For 22 years, Sean McCabe, Diné, from the Fort Defiance Chapter, has been crunching numbers to help businesses and organizations with their accounting practices. For the past 12 years, he’s done so under his own banner, the McCabe CPA Group, which offers full-service accounting, including bookkeeping and audit services. He also has a payroll company that handles third-party payroll processing for his clients. Licensed in both Arizona and New Mexico, McCabe works exclusively within Indian Country.

“We’ve prided ourselves over the course of 12 years to say that we work pretty much 100 percent with Native American entities, governments, enterprises, agencies, and schools,” McCabe told Native Business Magazine™. “We’ve also prided ourselves in making a real effort to hire Native professionals.”

At one point, his firm was comprised of 100 percent Native professionals. Today, that number is at 85 percent, with all but one person having a Native background. Even still, McCabe says that one of the challenges he sees when working within Indian country is that some markets are difficult to break into.

“I think Native Tribes sometimes feel like they need to have a brand name on their audits,” McCabe said. “In a lot of cases, that’s just not true, and they’re just overpaying.”

“One of the challenges with Native America is really breaking into that market and getting Native America to understand that there are Native professionals who can do the work you need them to do and get them in there to start helping you out with your audit and accounting services,” he said.

He sees this as an opportunity for Indian country that has yet to be capitalized upon.

“Speaking as an entrepreneur, Native America has started to become very sophisticated in its business practices and its business development,” McCabe said in an interview. “There’s a real opportunity for all Natives, if we can learn how to hire each other and work with each other. There’s opportunities for growth in business sectors like professional services providers like accountants, lawyers, and doctors all the way down to retail and food service.”
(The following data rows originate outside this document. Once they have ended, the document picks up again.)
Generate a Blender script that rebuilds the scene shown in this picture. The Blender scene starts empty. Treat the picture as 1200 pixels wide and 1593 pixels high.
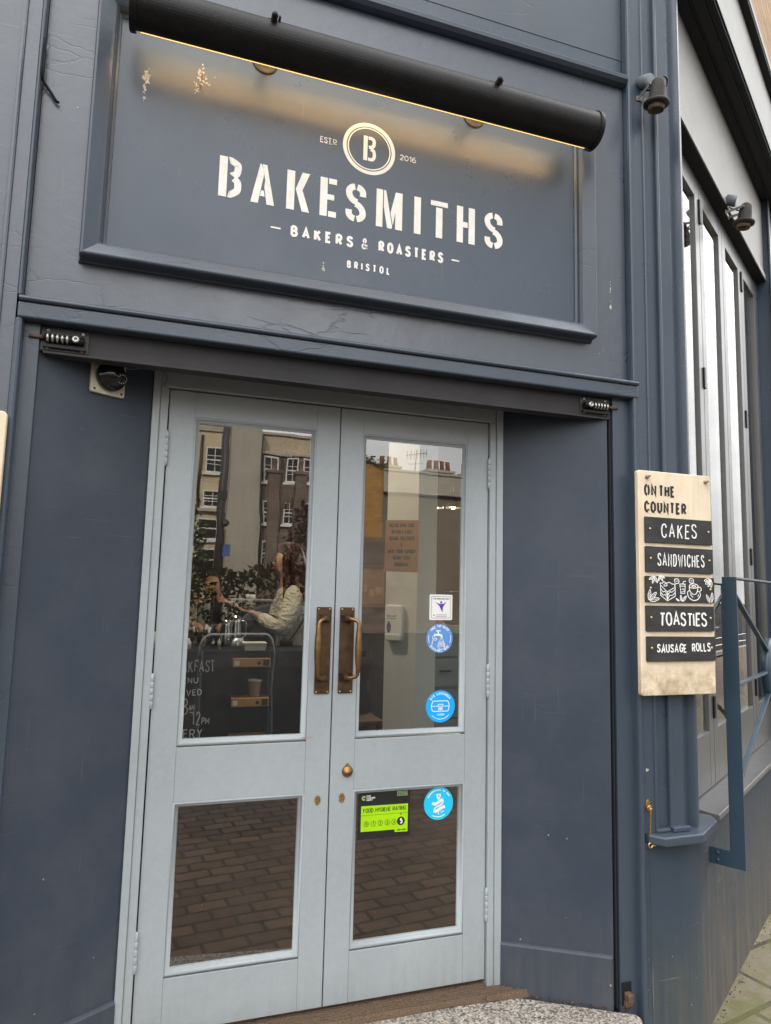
import bpy, bmesh, math, random
from mathutils import Vector, Matrix
rad = math.radians
random.seed(7)
SC = bpy.context.scene
COL = SC.collection

# ------------------------------------------------------------------ camera
CAM_R = Vector((0.949, -0.315, 0.024)); CAM_F = Vector((0.310, 0.944, 0.112))
def make_camera():
    yaw, pit, rol = rad(18.2001), rad(6.4548), rad(1.3869)
    f = Vector((math.sin(yaw)*math.cos(pit), math.cos(yaw)*math.cos(pit), math.sin(pit)))
    r = Vector((math.cos(yaw), -math.sin(yaw), 0)); u = r.cross(f)
    R = r*math.cos(rol)+u*math.sin(rol); U = -r*math.sin(rol)+u*math.cos(rol)
    cd = bpy.data.cameras.new('camera'); co = bpy.data.objects.new('camera', cd); COL.objects.link(co)
    m = Matrix((( R.x, U.x, -f.x, 0.0022), (R.y, U.y, -f.y, -2.4257), (R.z, U.z, -f.z, 1.4285), (0, 0, 0, 1)))
    co.matrix_world = m
    cd.sensor_fit = 'VERTICAL'; cd.sensor_height = 36.0; cd.lens = 23.872; cd.clip_start = 0.05; cd.clip_end = 800
    SC.camera = co
make_camera()

# ------------------------------------------------------------------ sky, sun, exposure
SUN_EL, SUN_AZ = 34.0, -22.0        # azimuth from +y towards +x: the sun stands behind the cafe
def make_world():
    w = bpy.data.worlds.new('World'); SC.world = w; w.use_nodes = True
    nt = w.node_tree; nt.nodes.clear()
    out = nt.nodes.new('ShaderNodeOutputWorld'); bg = nt.nodes.new('ShaderNodeBackground')
    sky = nt.nodes.new('ShaderNodeTexSky'); sky.sky_type = 'NISHITA'; sky.sun_disc = False
    sky.sun_elevation = rad(SUN_EL); sky.sun_rotation = rad(SUN_AZ); sky.air_density = 1.0; sky.dust_density = 2.5; sky.ozone_density = 1.0
    hs = nt.nodes.new('ShaderNodeHueSaturation'); hs.inputs['Saturation'].default_value = 0.14
    nt.links.new(sky.outputs[0], hs.inputs['Color'])
    # thin cloud cover: a soft noise lifts the sky towards an even white
    tc = nt.nodes.new('ShaderNodeTexCoord'); mp = nt.nodes.new('ShaderNodeMapping'); mp.inputs['Scale'].default_value = (1, 1, 2.6)
    no = nt.nodes.new('ShaderNodeTexNoise'); no.inputs['Scale'].default_value = 2.2; no.inputs['Detail'].default_value = 7; no.inputs['Roughness'].default_value = .58
    cr = nt.nodes.new('ShaderNodeValToRGB'); cr.color_ramp.elements[0].position = .32; cr.color_ramp.elements[1].position = .66
    cr.color_ramp.elements[0].color = (.35, .35, .35, 1)
    mx = nt.nodes.new('ShaderNodeMixRGB'); mx.inputs[2].default_value = (8.6, 8.55, 8.45, 1)
    nt.links.new(tc.outputs['Generated'], mp.inputs[0]); nt.links.new(mp.outputs[0], no.inputs['Vector'])
    nt.links.new(no.outputs['Fac'], cr.inputs[0]); nt.links.new(cr.outputs[0], mx.inputs[0]); nt.links.new(hs.outputs[0], mx.inputs[1])
    # overcast sky, brightest overhead; bright and dark lobes added to shape the facade light
    def lobe(d, lo, hi, a, b):
        vm = nt.nodes.new('ShaderNodeVectorMath'); vm.operation = 'DOT_PRODUCT'; v = Vector(d).normalized(); vm.inputs[1].default_value = v
        nt.links.new(tc.outputs['Generated'], vm.inputs[0])
        mr = nt.nodes.new('ShaderNodeMapRange'); mr.interpolation_type = 'SMOOTHSTEP'
        for i, q in enumerate((lo, hi, a, b)): mr.inputs[i+1].default_value = q
        nt.links.new(vm.outputs['Value'], mr.inputs[0]); return mr.outputs[0]
    def mul(a, b, op='MULTIPLY'):
        m_ = nt.nodes.new('ShaderNodeMath'); m_.operation = op
        for i, q in enumerate((a, b)): nt.links.new(q, m_.inputs[i])
        return m_.outputs[0]
    k = mul(mul(lobe((.62, -.60, .50), .84, .985, 1, .45), lobe((.33, -.92, .22), .90, .985, 1, 2.2)), mul(mul(lobe((0, 0, 1), 0, 1, .60, 2.5), lobe((.83, .33, .45), .50, .92, 1, 2.2)), lobe((-.46, -.72, .52), .62, .96, 1, 1.6)))
    sc = nt.nodes.new('ShaderNodeVectorMath'); sc.operation = 'SCALE'; nt.links.new(mx.outputs[0], sc.inputs[0]); nt.links.new(k, sc.inputs['Scale'])
    nt.links.new(sc.outputs[0], bg.inputs[0]); bg.inputs[1].default_value = 0.14
    nt.links.new(bg.outputs[0], out.inputs[0])
    sd = bpy.data.lights.new('sun', 'SUN'); sd.energy = 4.0; sd.angle = rad(.6); sd.color = (1, .91, .78)
    so = bpy.data.objects.new('sun', sd); COL.objects.link(so); so.location = (0, 30, 30)
    az, el = rad(SUN_AZ), rad(SUN_EL)
    to_sun = Vector((math.sin(az)*math.cos(el), math.cos(az)*math.cos(el), math.sin(el)))
    so.rotation_euler = (-to_sun).to_track_quat('-Z', 'Y').to_euler()
make_world()
SC.view_settings.view_transform = 'Standard'; SC.view_settings.look = 'None'
SC.view_settings.gamma = 1; SC.view_settings.use_curve_mapping = False
SC.view_settings.exposure = 0.54
SC.cycles.max_bounces = 10; SC.cycles.glossy_bounces = 6; SC.cycles.transparent_max_bounces = 24
SC.cycles.sample_clamp_indirect = 6

# ------------------------------------------------------------------ materials
class NT:
    def __init__(s, name):
        s.m = bpy.data.materials.new(name); s.m.use_nodes = True; s.t = s.m.node_tree
        s.b = s.t.nodes['Principled BSDF']; s.out = s.t.nodes['Material Output']
        g = s.t.nodes.new('ShaderNodeNewGeometry'); s.pos = g.outputs['Position']; s.geo = g
    def n(s, typ, **kw):
        x = s.t.nodes.new(typ)
        for k, v in kw.items(): setattr(x, k, v)
        return x
    def l(s, a, b): s.t.links.new(a, b)
    def mapped(s, scale=(1, 1, 1), rot=(0, 0, 0)):
        x = s.n('ShaderNodeMapping'); x.inputs['Scale'].default_value = scale; x.inputs['Rotation'].default_value = rot
        s.l(s.pos, x.inputs[0]); return x.outputs[0]
    def noise(s, scale, detail=4, rough=.55, vec=None, dist=0):
        x = s.n('ShaderNodeTexNoise'); x.inputs['Scale'].default_value = scale; x.inputs['Detail'].default_value = detail
        x.inputs['Roughness'].default_value = rough; x.inputs['Distortion'].default_value = dist
        s.l(vec or s.pos, x.inputs['Vector']); return x.outputs['Fac']
    def voro(s, scale, feature='F1', vec=None, out='Distance', rnd=1):
        x = s.n('ShaderNodeTexVoronoi'); x.feature = feature; x.inputs['Scale'].default_value = scale
        if 'Randomness' in x.inputs: x.inputs['Randomness'].default_value = rnd
        s.l(vec or s.pos, x.inputs['Vector']); return x.outputs[out]
    def ramp(s, fac, p0, p1, c0=(0, 0, 0, 1), c1=(1, 1, 1, 1)):
        x = s.n('ShaderNodeValToRGB'); e = x.color_ramp.elements
        e[0].position = p0; e[1].position = p1; e[0].color = c0; e[1].color = c1
        s.l(fac, x.inputs[0]); return x.outputs[0]
    def mix(s, fac, a, b, typ='MIX'):
        x = s.n('ShaderNodeMixRGB', blend_type=typ)
        for i, v in enumerate((fac, a, b)):
            if isinstance(v, (int, float)): x.inputs[i].default_value = v if i == 0 else (v, v, v, 1)
            elif isinstance(v, tuple): x.inputs[i].default_value = v if len(v) == 4 else (*v, 1)
            else: s.l(v, x.inputs[i])
        return x.outputs[0]
    def math(s, op, a, b=0.0, clamp=False):
        x = s.n('ShaderNodeMath', operation=op, use_clamp=clamp)
        for i, v in enumerate((a, b)):
            if isinstance(v, (int, float)): x.inputs[i].default_value = v
            else: s.l(v, x.inputs[i])
        return x.outputs[0]
    def sep(s, vec=None):
        x = s.n('ShaderNodeSeparateXYZ'); s.l(vec or s.pos, x.inputs[0]); return x.outputs
    def bump(s, h, strength=.3, dist=.002, prev=None):
        x = s.n('ShaderNodeBump'); x.inputs['Strength'].default_value = strength; x.inputs['Distance'].default_value = dist
        s.l(h, x.inputs['Height'])
        if prev is not None: s.l(prev, x.inputs['Normal'])
        return x.outputs[0]
    def fin(s, col=None, rough=.5, metal=0, nrm=None, spec=None, coat=None):
        for k, v in (('Base Color', col), ('Roughness', rough), ('Metallic', metal), ('Specular IOR Level', spec), ('Coat Weight', coat)):
            if v is None: continue
            if isinstance(v, tuple): s.b.inputs[k].default_value = v if len(v) == 4 else (*v, 1)
            elif isinstance(v, (int, float)): s.b.inputs[k].default_value = v
            else: s.l(v, s.b.inputs[k])
        if nrm is not None: s.l(nrm, s.b.inputs['Normal'])
        return s.m

def c3(c, k): return tuple(min(1, x*k) for x in c)

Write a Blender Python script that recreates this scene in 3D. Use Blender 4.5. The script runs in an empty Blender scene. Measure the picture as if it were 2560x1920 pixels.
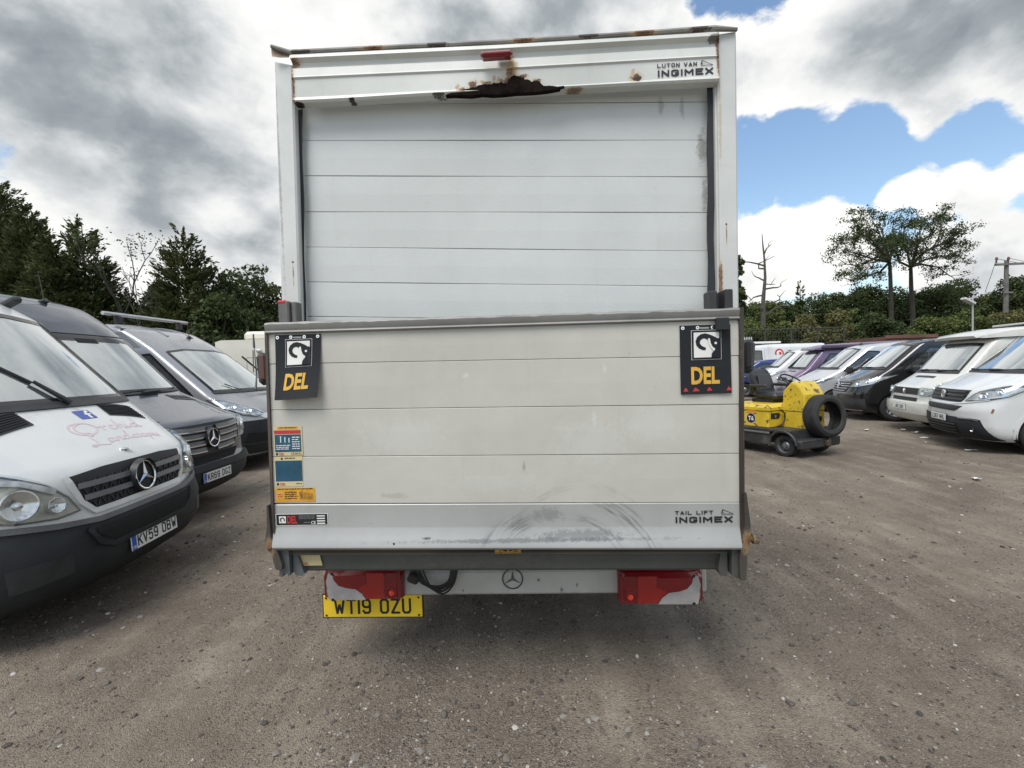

McCabe says that if Tribes can collaborate, they can develop economies of scale which lead to significant purchasing power. One example he cited was that if a region of casinos – like those in New Mexico alone – were to band together and cooperate, they would have substantial purchasing power that would lead to lower prices for goods and services. That, he says, would lead to real growth for Native economies.

Based on his experience, he says that any Native owned business needs to focus on having solid accounting practices.

“A lot of times, plans go wrong or things don’t work out because the numbers aren’t quite right, so getting a professional to help you out with that is a good thing,” McCabe said. Still, he encourages Native Americans to pursue entrepreneurial endeavors.

“It’s a tough road, but it’s a very rewarding thing to be an entrepreneur,” he said. “I would recommend it to anyone. The hardest thing is to take that first step.”

As to whether he would encourage other Natives to follow his lead, he says it’s a great field to get into.

“I can tell you it’s a very rewarding career,” said McCabe, who holds a Bachelor’s Degree in accounting from Fort Lewis College. “It offers a very strong income profile. You’re not going to get rich quick off of it, but you’ll have a very steady income that will support a good lifestyle, and as you grow in the profession, the income part of it and the training piece of it are very, very rewarding.”